The Clean Air Zone explained
The first of a slight flurry of posts – hold onto your seats! A happier new year to all readers.
As these red early warning signs get revealed the residents’ association is getting a number of enquiries about what this means for Camden residents. Last month an A5 flyer was delivered too. Hopefully this blogpost will put people’s minds at rest.
If you watch this short video from the Council you should get a an idea of what is in store on March 15th next year. There’s one ambiguous bit near the start where a distinction is being drawn between ‘cars’ and ‘vehicles’. Anyone driving a car is quite unaffected by this scheme.
Here’s a map of the inner city ‘clean air zone’. As a driver, whichever way you want to enter the zone you will always have to go through one of the boundary points. For drivers coming and going north and east will be confronted with boundary points on Lansdown Road, Camden Road or London Road which we’ve highlighted with arrows. (If you got out a magnifying glass you could see that the boundary has been mis-drawn on Camden Road – it is nearer Gay’s Hill – not adjacent to St Stephen’s Road.
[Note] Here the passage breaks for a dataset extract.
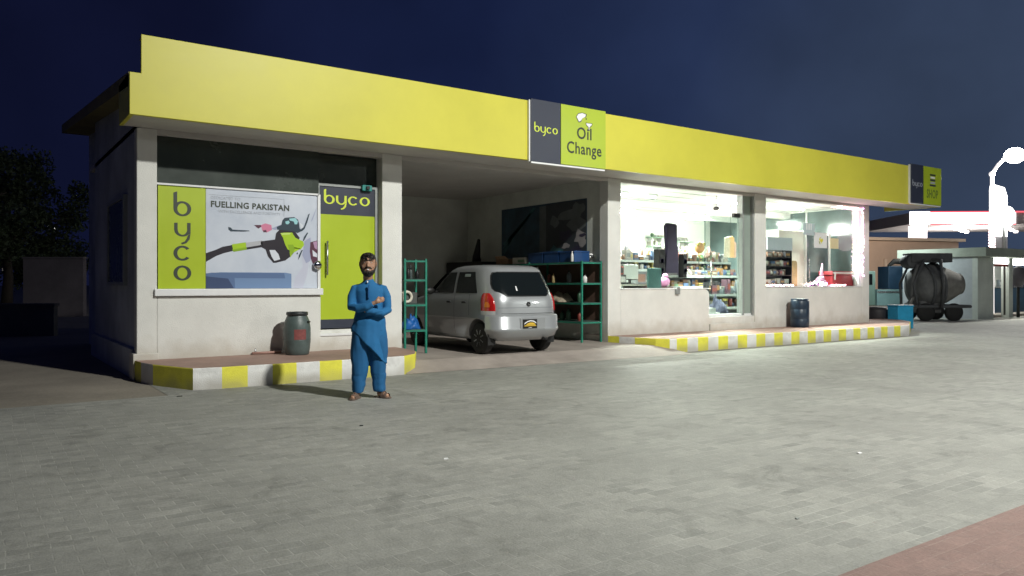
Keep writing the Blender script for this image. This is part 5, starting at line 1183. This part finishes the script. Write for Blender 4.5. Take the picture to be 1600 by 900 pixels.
light('pickup_fill', 'POINT', at_depth(1386, 385, 31), 260, (.9, 1, .96), shadow_soft_size=.2)  # fill added to brighten the pickup; no lamp stands here
# beige far building with openings
c0 = Vector((46.5, 27.5, 0))
t = thing('far_building', 'pinkish beige flat building glimpsed far behind the shop end', 'building', c0, R(-20))
m = MB(); m.box(-8, 8, 0, 5, 0, 4.2, mat('beige_render', (.50, .38, .30), .8, .15, .6)); m.build('wall', t)
m = MB(); m.box(-8.3, 8.3, -.3, 5.3, 4.21, 4.4, mat('beige_slab', (.55, .45, .36), .8)); m.build('roof', t)
for xx in (-6, -3, 0, 3, 6):
    m = MB(); m.box(xx-.8, xx+.8, -.02, -.002, .4, 2.6, mat('shutter_grey', (.22, .25, .26), .6, .2, 3)); m.build('shutter', t)
    m = MB(); m.box(xx-1.0, xx-.8, -.12, -.022, 0, 3.0, MATS['beige_slab']); m.build('pilaster', t)
light('far_wall_fill', 'POINT', (43, 22, 5), 900, (1, .82, .66), shadow_soft_size=.3)  # added fill for the far building, belongs to no lamp
# lit canopy of the neighbouring forecourt
NEON = mat('canopy_neon', (1, 1, 1), .5, emit=(1, .90, .88), es=2.2); NEONR = mat('canopy_red_edge', (.9, .1, .1), .5, emit=(1, .12, .16), es=1.3)
c0 = at_depth(1421, 444, 60.0); c0.z = 0
t = thing('fuel_canopy', 'brightly lit fuel canopy with a white glowing edge in the distance', 'canopy', c0, R(-38))
m = MB(); m.box(0, 24, 0, 9, 6.05, 6.95, mat('canopy_top', (.35, .33, .33), .6)); m.build('roof', t)
m = MB(); m.box(0, 1.5, -.14, -.01, 6.0, 7.05, NEON); m.box(1.52, 8.0, -.12, -.01, 6.1, 6.95, NEON); m.box(8.9, 24, -.12, -.01, 6.0, 6.95, NEON); m.build('light_band', t)
m = MB(); m.box(1.52, 24, -.12, -.005, 6.955, 7.05, NEONR); m.box(1.52, 8.0, -.12, -.005, 6.0, 6.095, NEONR); m.build('red_edge', t)
for xx in (.55, 21):
    m = MB(); m.box(xx, xx+.95, .3, 1.4, 0, 5.98, NEON if xx < 3 else mat('canopy_column', (.6, .6, .6), .6)); m.box(xx-.02, xx+.97, .28, .299, 0, .8, mat('canopy_column', (.6, .6, .6), .6)); m.build('column', t)
for k in range(7):
    p = Matrix.Rotation(R(-38), 4, 'Z') @ Vector((4.6+k*1.35, 2.0+(k % 3)*1.8, 5.72)); m = MB(); m.lathe([(.001, 0), (.16, 0), (.20, .16), (.12, .22)], NEON, 12); m.tube([(0, 0, .2), (0, 0, .32)], .04, ALUG)
    o = m.build('canopy_spot'); o.location = c0+p; tag(o, 'small bright spot lamp hanging under the distant canopy roof', 'lamp', 'spot lamps under the far canopy')
light('canopy_glow', 'POINT', c0+Matrix.Rotation(R(-38), 4, 'Z') @ Vector((6, 4, 4.6)), 2600, (1, .95, .9), shadow_soft_size=.6)
# price pylon, flood lamp
c = at_depth(1561, 472, 52); m_ = thing('lit_pylon', 'tall overexposed white sign pylon behind the street lamp', 'sign', (c.x, c.y, 0), R(-30))
m = MB(); m.box(-.5, .5, -.15, .15, 0, 4.6, mat('pylon_grey', (.4, .4, .42), .5)); m.build('post', m_)
m = MB(); m.prism([(-.55, 4.6), (.45, 4.6), (.45, 7.3), (.25, 7.9), (-.5, 8.1), (-.55, 7.8)], -.2, .2, mat('pylon_lit', (1, 1, 1), .5, emit=(1, .98, .95), es=4), M=FRONT); m.build('panel', m_)
c = at_depth(1574, 338, 50)
t = thing('flood_lamp', 'round glaring flood lamp on a mast at canopy height', 'lamp', (c.x, c.y, 0))
m = MB(); m.tube([(0, .2, 0), (0, .2, c.z)], .10, ALUG); m.build('mast', t)
m = MB(); m.ell((0, 0, c.z), (.72, .4, .66), mat('flood_glare', (1, 1, 1), .5, emit=(1, 1, .97), es=8), 24); m.build('lamp_head', t)  # head made oversized, its shape carries the bloom round the lamp
# street lamp with LED-wrapped pole
c = at_depth(1550, 496, 33); sx, sy = c.x, c.y; zt = at_depth(1550, 272, 33).z
t = thing('street_lamp', 'white street lamp with an angled arm and light strings round its pole', 'street lamp', (sx, sy, 0), R(-YAW))
PW_ = mat('self_lit_white_pole', (.8, .78, .78), .4, emit=(1, .93, .92), es=.9)  # emission puts the lamplit brightness of pole and arm into the material
m = MB(); m.tube([(0, 0, 0), (0, 0, zt)], [.09, .07], PW_, 12); m.build('pole', t)
m = MB(); m.tube([(0, 0, zt), (.28, 0, zt+.42), (.62, 0, zt+.75)], [.075, .07, .06], PW_, 12); m.ell((0, 0, zt), (.12, .12, .12), PW_); m.build('arm', t)
m = MB(); m.cbox((.98, 0, zt+.86), (.62, .30, .14), ALUG); m.build('lamp_head', t, bevel=.05)
m = MB(); m.ell((.98, 0, zt+.80), (.42, .38, .33), mat('street_lamp_glow', (1, 1, 1), .5, emit=(1, 1, .95), es=30), 24); m.build('lamp_glare', t)  # rounded and enlarged so the shape stands in for the lamp's glare
m = MB(); z0_, z1_ = at_depth(1545, 390, 33).z, at_depth(1545, 347, 33).z
m.tube([(.11*math.cos(k*.9), .11*math.sin(k*.9), z0_+(z1_-z0_)*k/70) for k in range(71)], .03, mat('led_string', (1, .8, .8), .5, emit=(1, .62, .62), es=6), 6); m.build('light_string', t)
p = Vector((sx, sy, 0))+Matrix.Rotation(R(-YAW), 3, 'Z') @ Vector((.98, -.5, zt+.55))
light('street_lamp_light', 'POINT', p, 3000, (1, .99, .92), shadow_soft_size=.3)
# low plants / litter on the paving
for k, (u, v, mm, s_) in enumerate(((1342, 709, WHT, .022), (564, 666, BLACK, .02), (696, 718, ALU, .02), (1245, 812, ALUG, .012), (280, 620, DK, .035))):
    c = at_depth(u, v, H*F/(v-HV)); m = MB(); m.prism([(-s_, -s_*.6), (s_*.8, -s_*.8), (s_*1.1, s_*.3), (-s_*.2, s_*.8)], .0, .006, mm); o = m.build('litter'); o.location = (c.x, c.y, .005)
    tag(o, ['white paper scrap on the open paving at right', 'dark pebble on the paving in front of the man', 'pale scrap lying on the paving below the car', 'small grey chip on the paving low in the middle', 'dark leaf scrap at the left kerb corner'][k], 'litter')

# ------------------------------------------------------------------ left: trees, low walls, far lamps
BARK = mat('bark', (.05, .04, .03), .9, .3, 6, .4, 20); LEAF = mat('night_leaf', (.035, .055, .02), .7, .5, 1.2)
def tree(label, loc, h, spread, seed, nclump=46, lpc=90):
    r_ = random.Random(seed); t = thing('tree', label, 'tree', loc)
    m = MB(); m.tube([(0, 0, 0), (.1, .05, h*.2), (-.05, .1, h*.42), (.1, 0, h*.7)], [.32, .25, .18, .06], BARK, 12)
    tips = []
    for k in range(9):
        a = r_.uniform(0, 6.28); z = h*r_.uniform(.25, .55); L_ = spread*r_.uniform(.5, .9); e_ = Vector((L_*math.cos(a), L_*math.sin(a), z+h*r_.uniform(.12, .3)))
        m.tube([(0, .05, z), Vector((0, .05, z)).lerp(e_, .5)+Vector((0, 0, .3)), e_], [.12, .07, .03], BARK, 8); tips.append(e_)
    m.build('trunk', t)
    m = MB(); cl = []
    for k in range(nclump):
        a = r_.uniform(0, 6.28); f = r_.random()**.5; z = h*(.36+.60*r_.random()); prof = math.sin(math.pi*min(.97, max(.08, (z/h-.25)/.78)))**.7
        cl.append((Vector((spread*f*prof*math.cos(a), spread*f*prof*math.sin(a), z)), spread*r_.uniform(.13, .28)))
    vs, fs = [], []
    for c_, rr_ in cl:
        for j in range(lpc):
            d = Vector((r_.gauss(0, 1), r_.gauss(0, 1), r_.gauss(0, .8))); d = d.normalized()*rr_*(r_.random()**.4)
            p = c_+d; s_ = r_.uniform(.07, .16); a1 = Vector((r_.gauss(0, 1), r_.gauss(0, 1), r_.gauss(0, 1))).normalized(); a2 = a1.cross(Vector((r_.gauss(0, 1), r_.gauss(0, 1), r_.gauss(0, 1)))).normalized()
            k = len(vs); vs += [p-a1*s_, p+a2*s_*.5, p+a1*s_, p-a2*s_*.5]; fs.append((k, k+1, k+2, k+3))
    m.add(vs, fs, LEAF); m.build('crown', t)
c = at_depth(10, 480, 44); tree('big dark tree at the left edge against the night sky', (c.x, c.y, 0), 9.0, 4.0, 5, 110, 170)
c = at_depth(70, 480, 52); tree('smaller dark tree right of the big one, behind the low walls', (c.x, c.y, 0), 4.6, 3.2, 9, 60, 130)
c = at_depth(-60, 480, 40); tree('dark tree partly cut off by the left edge', (c.x, c.y, 0), 8.6, 3.6, 12, 70, 150)
DW = mat('dusty_wall', (.13, .115, .125), .9, .3, 1, .3, 16); DW2 = mat('dusty_wall_low', (.18, .19, .16), .9, .3, 1, .3, 16)
def wall(label, u0, u1, base, top, d0, d1, mm, th=.25):
    a = at_depth(u0, base, d0); b = at_depth(u1, base, d1); za = at_depth(u0, top, d0).z
    t = thing('boundary_wall', label, 'wall', (a.x, a.y, 0)); v = Vector((b.x-a.x, b.y-a.y, 0)); L_ = v.length; A = Matrix.Rotation(math.atan2(v.y, v.x), 4, 'Z')
    m = MB(); m.box(0, L_, 0, th, 0, za, mm, M=A); m.build('masonry', t); m = MB(); m.box(-.03, L_+.03, -.04, th+.04, za+.001, za+.07, mm, M=A); m.build('coping', t)
wall('low grey boundary wall left of the building', -120, 84, 530, 479, 20, 20.5, DW2)
wall('taller far boundary wall behind the low grey one', 36, 130, 470, 404, 33, 33, DW)
for k, (u, v, d) in enumerate(((77, 355, 90), (86, 358, 95), (6, 421, 80))):
    c = at_depth(u, v, d); t = thing('street_lamp', ['tiny far white lamp left of the building, the higher of a pair', 'tiny far white lamp left of the building, the lower of a pair', 'faint tiny far lamp near the left edge'][k], 'street lamp', (c.x, c.y, 0))
    m = MB(); m.tube([(0, 0, 0), (0, 0, c.z)], .06, DK, 8); m.build('pole', t)
    m = MB(); m.ell((0, -.05, c.z), (.16, .16, .16), mat('far_lamp', (1, 1, 1), .5, emit=(1, .98, .92), es=2.2 if k < 2 else .5) if k < 2 else mat('far_lamp_faint', (1, 1, 1), .5, emit=(1, .9, .8), es=.4), 12); m.build('lamp_head', t)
Later versions have this corrected).
Anyone driving a standard car, resident or not, will not be impeded in any way and there will be no charge. Because of the way the rules work, it will be just drivers of larger vehicles who will have to consider whether to enter the zone and get charged or not. Even if they do, they have seven days to pay.
Why is the Council adopting this scheme; only the third scheme to be introduced to a city into this country? The answer is to expedite the general reduction in exhaust pollution by charging drivers of the highest polluting vehicles to enter the zone. There are several pollution hotspots in the city which the CAZ plan should address.
There is some concern from residents on Belgrave Crescent that drivers who will get to the boundary will backtrack down their road. If this happens at all it should be negligible for three main reasons:
- The CAZ will only affect drivers of larger vehicles, not cars, of which there are relatively few,
- Reaching the CAZ boundary before deciding not to proceed and then finding there is no alternative to turning round will be a ‘one off’ experience for a driver,
- They are far more likely to carry on and pay the daily charge.
Unfortunately for Camden, as a whole, it will have virtually no effect on traffic levels and air pollution as most of the traffic is made up of cars and buses which remain unimpeded. It is for this reason that the CRA has been putting all its efforts into campaigning for our area to become a ‘Liveable Neighbourhood’, which is another, more recent, council scheme and will be trialled in several parts of Bath soon. As yet, we do not know whether we will be successful in our bid. To add weight to our campaign do please sign up here and join the other 158 people believing in the same cause. To find out more about Liveable Neighbourhoods please click here.
We hope this has been helpful in allaying fears for residents in March next year and provided a pointer to something much more hopeful for residents living and owning cars, or for anyone walking and cycling through Camden in the future.
For residents of Belgrave Crescent committee member, Rachel Demuth, and I have gone through this in a lot of detail and have eventually arrived at the same conclusion.